The Fall of the Berlin Wall "I mean, after the fall of the Berlin Wall, that was also very strange, I, like many others, had no idea about the fall of the Wall. And most importantly, I couldn't believe it. I was sitting in front of the television, watching this meeting of the People's Chamber or even the Central Committee [of the Communist Party], in which Schabowski took that famous paper and said: 'With immediate effect, travel to the NSR is permitted.' Yes, with immediate effect. No applications, no everything, just like that. And I couldn't believe it at all. It was in the late news. And still that night many who didn't live far away, they went by cars, it was a crowd, there were thousands of people. The border guards didn't know how to react at all, they didn't know anything yet. They detained a few, with guns drawn, but nothing happened. Around midnight, I guess everyone knew that the gates were opening..."
Those IMs [Industrielle Mitarbeiter] were the most dangerous ones. These were some neighbours or so-called "friends" who watched you, who hated you, who made up the craziest things. Yes, as I said, I was credited with the third child! I didn't even know I had three kids! And many other things... They actually stood under the window in the evening and listened to what was being said inside, which programme people were watching on TV. They would go to the pub, sit down at the table, maybe even provoke people to say something, and then they would go home and write their protocols, whether it was true or not - they didn't care! I still have the figures in my head, those were published after the coup, that how many IMs there were: 108,000 agents worked for STASI! These were the smallest ones, the informers, and on top of that there were the professionals, the whole system of the ministry, I don't know the number anymore, but there were very, very many of them.

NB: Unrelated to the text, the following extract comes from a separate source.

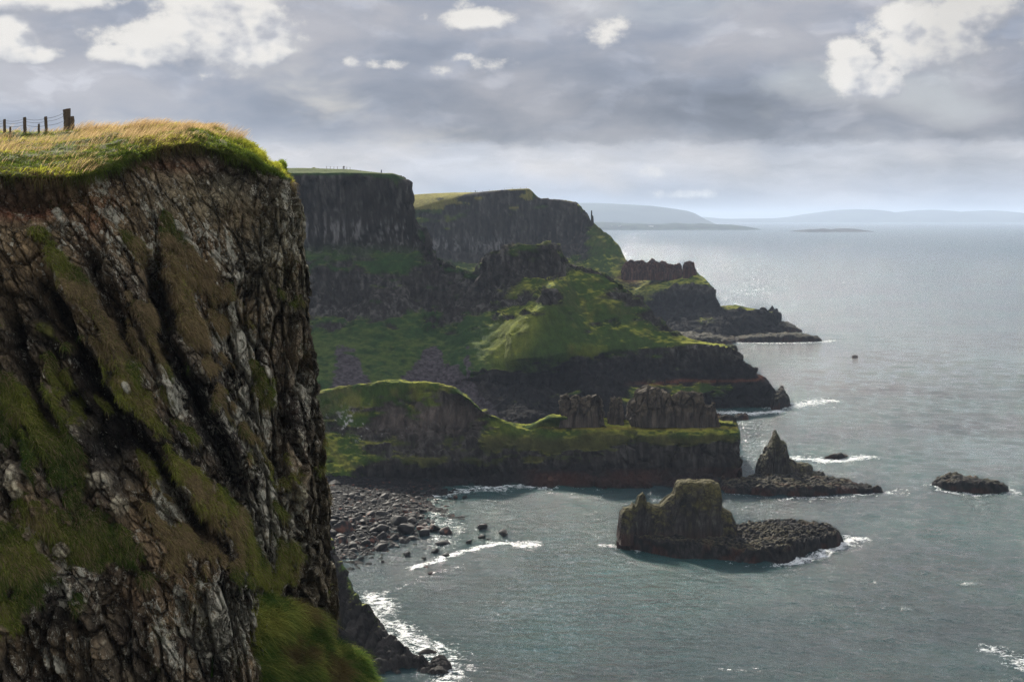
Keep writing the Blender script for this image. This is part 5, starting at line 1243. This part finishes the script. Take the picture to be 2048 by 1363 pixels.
# ------------------------------------------------------------------ distant land
def hill_range(name, prof, Yc, depth, label, seed, base_py=None, step=60., mat=M_hill, col=None, zamp=.06, kind='structure', cat='hills'):
    pts = [P(a, b, Yc) for a, b in prof]; xs = np.array([p[0] for p in pts]); zs = np.array([max(p[2], 0) for p in pts])
    n = max(30, int((xs[-1] - xs[0]) / step)); X = np.linspace(xs[0], xs[-1], n); Z = np.interp(X, xs, zs)
    m = 44; v = np.linspace(-1, 1, m)
    XX, V = np.meshgrid(X, v, indexing='ij'); prf = np.cos(V * math.pi / 2) ** .8
    co = np.stack([XX, Yc + V * depth, Z[:, None] * prf - 6 * (1 - prf)], -1).reshape(-1, 3)
    nz = fbm(co / (depth * .45), 5, seed=seed)
    co[:, 2] += nz * Z.max() * zamp * np.clip(prf.ravel() * 2, 0, 1) * np.clip(np.repeat(Z, m) / Z.max() * 3, 0, 1)
    f = fbm(co / (depth * .15), 4, seed=seed + 1)
    c = lerp(np.array([.016, .026, .026]), np.array([.035, .050, .040]), sst(f, -.3, .4)) if col is None else np.tile(col, (len(co), 1)) * (1 + .3 * f[:, None])
    sl = gnormals(co.reshape(n, m, 3)); fl = sl[..., 2].mean() > 0
    o = mesh_from(name, co, grid_faces(n, m, flip=fl), mat, c)
    return tag(o, label, cat, kind=kind)
hill_range('hills', [(900, 436), (1000, 408), (1060, 400), (1085, 398), (1110, 403), (1160, 404), (1210, 405), (1260, 408), (1300, 412), (1340, 417), (1365, 421), (1380, 428), (1392, 438), (1398, 446)], 21000, 2500, 'long flat topped green hill ending in a bluff across the bay', 951, step=90.)
hill_range('hills', [(1330, 436), (1400, 434), (1430, 437), (1470, 438), (1560, 437), (1600, 433), (1640, 425), (1680, 419), (1720, 418), (1745, 421), (1760, 426), (1790, 425), (1830, 421), (1870, 419), (1900, 423), (1930, 425), (1960, 421), (1980, 421), (2010, 427), (2060, 428), (2120, 422), (2250, 426), (2400, 440)], 34000, 4500, 'pale blue mountains along the horizon on the far side of the sea', 955, step=160.)
hill_range('hills', [(1020, 446), (1160, 444), (1250, 446), (1300, 447), (1400, 448), (1460, 449), (1490, 453), (1512, 457)], 11400, 420, 'low built-up point of land across the water', 960, step=25., zamp=.15)
hill_range('hills', [(1590, 462), (1610, 459), (1640, 457), (1660, 459), (1680, 457), (1705, 458), (1725, 461), (1748, 463)], 9600, 260, 'string of low skerries out on the open sea', 965, step=12., zamp=.3, col=np.array([.05, .05, .05]))

def house_mesh(w, l, h, r, wall, roof, name='house'):
    co = np.array([[-l, -w, 0], [l, -w, 0], [l, w, 0], [-l, w, 0], [-l, -w, h], [l, -w, h], [l, w, h], [-l, w, h], [-l * 1.04, 0, h + r], [l * 1.04, 0, h + r]])
    f = [[0, 1, 5, 4], [1, 2, 6, 5], [2, 3, 7, 6], [3, 0, 4, 7], [4, 5, 9, 8], [6, 7, 8, 9], [5, 6, 9, -1], [7, 4, 8, -1]]
    c = np.tile(wall, (10, 1)).astype(float)
    me = bpy.data.meshes.new(name)
    me.from_pydata(co.tolist(), [], [[i for i in q if i >= 0] for q in f]); me.materials.append(wall_m); me.materials.append(roof_m)
    for k in (4, 5): me.polygons[k].material_index = 1
    return me
wall_m = mat_plain('white render', (.75, .74, .70), scale=.3, var=.1); roof_m = mat_plain('slate', (.10, .10, .11), scale=.3, var=.2)
def bld_town():
    rng = np.random.RandomState(5)
    ms = [house_mesh(5, 8 + 3 * k, 6 + 2 * k, 3, None, None) for k in range(3)]
    for k in range(56):
        px = rng.uniform(1175, 1440); y = 11150 + rng.uniform(-60, 300)
        x = (px - 1024) / F * y * 1.0
        o = bpy.data.objects.new('house', ms[rng.randint(3)]); C.objects.link(o); o.location = (x, y, rng.uniform(8, 24) * np.clip((1460 - px) / 120, .3, 1)); o.rotation_euler = (0, 0, rng.uniform(0, 3.14)); o.scale = (1.4, 1.4, 1.1)
        tag(o, 'white house in the distant town on the low point across the water', 'house', 'houses of the distant town')
bld_town()

# ------------------------------------------------------------------ fence on the cliff top
M_wood = mat_plain('weathered post', (.085, .062, .042), .9, 9, .4); M_wire = mat_plain('fence wire', (.10, .095, .09), .95, 20, .2, 0)
def fg_ground(px, py):
    k = np.argmin((FG['px'] - px) ** 2 + (FG['py'] - py) ** 2 + (FG['face'] > .3) * 1e6 + (FG['co'][:, 1] > 101.5) * 1e6)
    return FG['co'][k].copy()
def post_part(root, g, w, h, lean, seed, name='post'):
    """rough squared timber with a slanting sawn top"""
    rng = np.random.RandomState(seed); n = 14; m = 16; cs = []
    for i in range(n):
        t = i / (n - 1)
        for j in range(m):
            a = 2 * math.pi * j / m; c, s_ = math.cos(a), math.sin(a)
            sq = (abs(c) ** 4 + abs(s_) ** 4) ** -.25
            r = w * sq * (1 + .05 * math.sin(t * 7 + seed)) * (1.06 - .1 * t)
            cs.append((c * r + lean[0] * t * h, s_ * r + lean[1] * t * h, -.35 + t * (h + .35) + (t > .99) * c * w * .25))
    top = len(cs); cs.append((lean[0] * h, lean[1] * h, h))
    co = np.array(cs); co += fbm(co * 6 + seed, 3, seed=seed)[:, None] * w * .12
    f = [[i * m + j, i * m + (j + 1) % m, (i + 1) * m + (j + 1) % m, (i + 1) * m + j] for i in range(n - 1) for j in range(m)]
    f += [[(n - 1) * m + j, (n - 1) * m + (j + 1) % m, top] for j in range(m)]
    me = bpy.data.meshes.new(name); me.from_pydata(co.tolist(), [], f); me.materials.append(M_wood)
    o = bpy.data.objects.new(name, me); C.objects.link(o); o.parent = root; o.location = Vector(g) - Vector(root.location); return o
def wire_part(root, pts, r=.012, name='wire'):
    co = []; f = []; m = 5
    for i, p in enumerate(pts):
        for j in range(m): a = 2 * math.pi * j / m; co.append((p[0], p[1] + r * math.cos(a), p[2] + r * math.sin(a)))
    for i in range(len(pts) - 1):
        for j in range(m): f.append([i * m + j, i * m + (j + 1) % m, (i + 1) * m + (j + 1) % m, (i + 1) * m + j])
    me = bpy.data.meshes.new(name); me.from_pydata(co, [], f); me.materials.append(M_wire)
    o = bpy.data.objects.new(name, me); C.objects.link(o); o.parent = root; o.location = -Vector(root.location); return o
def bld_fence():
    near = [(134, 264, 13, 42, (.02, 0)), (94, 272, 5.5, 36, (-.03, 0)), (51, 273, 6, 31, (.0, 0)), (10, 274, 5, 26, (.02, 0)), (-60, 276, 6, 32, (.02, 0))]
    g0 = fg_ground(134, 264)
    root = empty('fence', tuple(g0), 'weathered post and wire fence at the left on the cliff top', 'fence')
    gs = []
    for k, (px, py, w, h, lean) in enumerate(near):
        g = fg_ground(px, py); sc = g[1] / F
        gs.append((g, h * sc)); post_part(root, g, w * sc / 2, h * sc, lean, 20 + k)
    g = g0 + np.array([12 * g0[1] / F, -.1, 0]); post_part(root, g, 4.5 * g0[1] / F, 27 * g0[1] / F, (-.05, 0), 40, 'strut')
    for hf in (.52, .74, .92):
        for (a, ha), (b, hb) in zip(gs[:-1], gs[1:]):
            pts = []
            for i in range(13):
                t = i / 12; p = a * (1 - t) + b * t; p[2] += (ha * (1 - t) + hb * t) * hf * (1 if hf < .9 else .98) - .10 * math.sin(math.pi * t); pts.append(p)
            wire_part(root, pts)
    root2 = empty('fence', tuple(fg_ground(78, 274)), 'second row of small short posts standing behind the main fence', 'fence')
    for k, (px, py, w, h) in enumerate([(78, 274, 4, 20), (20, 282, 4, 24), (-40, 280, 4, 24)]):
        g = fg_ground(px, py); sc = g[1] / F; post_part(root2, g, w * sc / 2, h * sc, (.03, 0), 60 + k)
bld_fence()

# posts and walkers on the two far plateaus
def near_co(H, px, ridge_only=True):
    o, co, n, hx, hy, ch = H
    k = np.where((np.abs(hx - px) < 1.2) & (co[:, 2] > 95))[0]
    if not len(k): return None
    k = k[np.argmin(hy[k])]; return co[k].copy()
def bld_far_posts():
    for (H, pxs, lab) in ((MID, [652, 661, 668, 676, 686, 694, 701], 'tiny row of fence posts on the edge of the tall cliff tower'), (FARH, [930, 941, 953, 965, 978, 1010, 1024, 1040, 1052], 'tiny row of fence posts along the top of the farthest cliff')):
        gs = [near_co(H, p) for p in pxs]; gs = [g for g in gs if g is not None]
        if not gs: continue
        root = empty('fence', tuple(gs[0]), lab, 'fence')
        for k, g in enumerate(gs): post_part(root, g, .10, 1.35, (0, 0), 80 + k)
        wire_part(root, [g + np.array([0, 0, 1.1]) for g in gs], .02)
bld_far_posts()

def person(px, H, jacket, label, seed, face=1):
    g = near_co(H, px)
    if g is None: return
    me = bpy.data.meshes.new('person')
    J = [(0, 0, .95), (0, 0, 1.15), (0, 0, 1.42), (0, 0, 1.52), (0, .02, 1.60), (0, .02, 1.72),            # pelvis..head 0-5
         (.18, 0, 1.42), (.27, 0, 1.14), (.25, -.10, .90), (-.18, 0, 1.42), (-.27, 0, 1.14), (-.24, -.08, .90),   # arms 6-11
         (.10, 0, .90), (.11, -.06, .50), (.12, .04, .08), (.12, -.10, .04), (-.10, 0, .90), (-.11, .06, .50), (-.12, .14, .08), (-.12, .0, .04)]
    Ed = [(0, 1), (1, 2), (2, 3), (3, 4), (4, 5), (2, 6), (6, 7), (7, 8), (2, 9), (9, 10), (10, 11), (0, 12), (12, 13), (13, 14), (14, 15), (0, 16), (16, 17), (17, 18), (18, 19)]
    rad = [.15, .14, .17, .06, .09, .085, .07, .05, .035, .07, .05, .035, .09, .065, .045, .035, .09, .065, .045, .035]
    me.from_pydata(J, Ed, []); o = bpy.data.objects.new('person', me); C.objects.link(o)
    sk = o.modifiers.new('skin', 'SKIN'); 
    if not me.skin_vertices: me.attributes  # layer is made with the modifier below
    bm_has = len(me.skin_vertices) > 0
    if not bm_has:
        import bmesh
        b = bmesh.new(); b.from_mesh(me); lay = b.verts.layers.skin.verify(); b.verts.ensure_lookup_table()
        for v, r in zip(b.verts, rad): v[lay].radius = (r, r)
        b.verts[0][lay].use_root = True
        b.to_mesh(me); b.free()
    sub = o.modifiers.new('sub', 'SUBSURF'); sub.levels = 1; sub.render_levels = 1
    me.materials.append(mat_plain('walker clothes', jacket, .8, 4, .2))
    o.location = g; o.rotation_euler = (0, 0, seed * 1.3)
    tag(o, label, 'person')
person(762, MID, (.03, .03, .05), 'walker in dark clothes alone near the edge of the cliff tower', 1)
person(688, MID, (.05, .03, .03), 'walker in dark clothes beside the fence posts on the cliff tower', 2)
person(950, FARH, (.03, .04, .06), 'walker in dark clothes on top of the farthest cliff', 3)

# ------------------------------------------------------------------ haze over sea and land
def bld_haze():
    x, y0, y1, zb, zt = 60000, -500, 95000, -5, 420
    co = [(-x, y0, zb), (x, y0, zb), (x, y1, zb), (-x, y1, zb), (-x, y0, zt), (x, y0, zt), (x, y1, zt), (-x, y1, zt)]
    f = [(0, 3, 2, 1), (4, 5, 6, 7), (0, 1, 5, 4), (1, 2, 6, 5), (2, 3, 7, 6), (3, 0, 4, 7)]
    me = bpy.data.meshes.new('haze'); me.from_pydata(co, [], f)
    m = bpy.data.materials.new('haze air'); m.use_nodes = True; nt = m.node_tree; nt.nodes.clear()
    m.cycles.volume_sampling = 'DISTANCE'; v = nt.nodes.new('ShaderNodeVolumePrincipled'); v.inputs['Color'].default_value = (.66, .79, 1.0, 1); v.inputs['Density'].default_value = HAZE; v.inputs['Anisotropy'].default_value = 0
    o_ = nt.nodes.new('ShaderNodeOutputMaterial'); nt.links.new(v.outputs[0], o_.inputs['Volume']); me.materials.append(m)
    o = bpy.data.objects.new('haze', me); C.objects.link(o)
    tag(o, 'thin blue grey sea haze veiling the far headlands and hills', 'haze', kind='stuff')
HAZE = 0.000042
bld_haze()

And if you divide that 108,000 by the 17 million [population of the DDR], it's quite a nice number.
Even socially there were big differences compared to West Germany. While in the West various groups of displaced persons [from the Czechoslovakia] could organise themselves in home or regional associations, this was forbidden in the DDR. The only possibility was regular private meetings in the summer in the beer garden, where families would meet every weekend during the summer on Sundays, and tell their stories. Whole families would get together and I was often there too, and it was in a pub opposite the railway station in a nice beer garden.
Co-organizer of the partnership between Spišská Bela and Brück, thus symbolically connecting the two cities, the two homelands of his ancestors, the past and the present
Roland was born on 15 April 1947 in the East German town of Brück, where his parents, originally Germans from Spis, settled after their forced deportation in 1946. Here he received his primary and secondary education, in exchange for obedience to a system his parents rejected in principle. His studies in the field of oil extraction, which promised him the opportunity to work in Iraq and Iran and from there to emigrate to the West, did not work out due to the political changes around 1965. He changed his field, became an engineer, settled down and started a family. When he wanted to change jobs and residence in 1978 because of his son’s illness, he became suspicious - STASI had him followed. His wife died while visiting family in the US in 1988, and the dilemma of whether to return was solved by the very real threat that his children would end up in a juvenile correctional institution. As soon as it was possible to leave the GDR, his father took him with him to Germany and Slovakia. Contact with the West and conversations with relatives who had to leave Slovakia and with those who were allowed to stay but endured injustice opened his eyes. He took an active interest in the past of the Carpathian Germans, became vice-chairman of their regional organisation (KDLM) and was instrumental in establishing a partnership between Spišská Bela and Brück, thus symbolically linking the past and the present.